Sun Microsystems Laboratories engineers James Kempf, Jonathan Wood, and Carl Williams (among others) are working
to design and implement protocols and technologies that improve
connection performance and reliability for cell phones and Internet
devices as they physically move through different radio access networks
and from cell to cell. (see "Mobile or Portable" sidebar)
The Service Location Protocol (SLP) is an IETF standard that is designed
to reduce the manual configuration of devices that you connect to,
wirelessly or otherwise. "SLP provides a scalable framework for
automatic resource discovery on IP networks," says Sun Microsystems
Laboratories engineer Erik Guttman. What SLP protocols and technologies
automate is the discovery and setup of network resources, such as
printers, web servers, mail servers, and calendars, as well as fax machines,
video cameras, file systems, backup tape drives, and just about any
imaginable IP device. The goal of SLP is to make all networked
resources dynamically configurable through the use of IP-based service
and directory agents. "As computers become more portable and networks
larger and more pervasive, the need to automate the location and client
configuration for network services also increases," says Guttman.
Guttman and Kempf worked on the draft SLP specifications for the IETF
protocol. Kempf implemented the API and the Java[tm] programming language version of SLP for the
Solaris[tm] 8 Operating Environment; Wood implemented the C portion of SLP for the same
Solaris OE release. A number of prototyping projects are using SLP
company wide.
The Stream Control Transmission Protocol (SCTP) is a new, robust signal
transmission technology for wireless communications. Designed by the
IETF SIGTRAN working group, SCTP is the successor to the SS7 signaling
protocol. SCTP's robustness stems from its capacity to maintain several
data streams within a single connection. This makes SCTP ideally suited
for connecting and monitoring wireless cell phone and Internet
appliances. With SCTP, connections and signal paths can be actively
monitored, and failures or losses of sessions can be instantly detected. Wood implemented a version
of SCTP. "We have 20 customers that are looking to use it currently
using SCTP prototypes," says Kempf. "There's a huge demand for it."

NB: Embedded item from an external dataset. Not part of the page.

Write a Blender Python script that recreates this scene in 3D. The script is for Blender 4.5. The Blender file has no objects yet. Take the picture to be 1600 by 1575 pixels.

Diameter is an IETF protocol that unifies authentication, authorization, and
accounting (AAA) transactions. Diameter improves immensely on its less
secure, less mobile predecessor, RADIUS. Combining accounting and security
features, Diameter supports the business end of mobile IP service providers,
keeping authentication simple and strong while minimizing overall response
times and network overhead. Sun Microsystems Laboratories engineer Dave
Frascone is implementating Diameter for Sun. Frascone, Kempf, and Pat Calhoun (a
former Sun Labs member who recently founded his own startup company) designed the
Diameter API.
The IP radio access network (OpenRAN) is a new architecture for wireless
radio access networks (RANs). The RAN is a network that bridges the radio
link and the IP core network (the RAN performs the same role for CDMA and
GSM radio networks as DSL or cable does between homes and the IP network in
wired broadband). The IP-based RAN would replace ATM (Asynchronous Transfer
Mode), reducing the costs of RAN equipment and improving compatibility with
the Internet.
The Mobile Wireless Internet Forum (MWIF) published a study in January 2000
that demonstrated IP's superiority to ATM for the "last mile" RAN
connection. This study prompted 3GPP, the Europe/Asia mobile communications
standards body, to examine the feasibility of using IP as transport in the
RAN. Five months later, in May 2001, MWIF completed the initial OpenRAN
study for an architecture based on all-IETF protocols. 3GPP2, the North
American mobile communications standards body, decided to adopt OpenRAN as
the basis for its next generation RAN. Kempf chaired the working group at
MWIF that was responsible for the IP RAN work.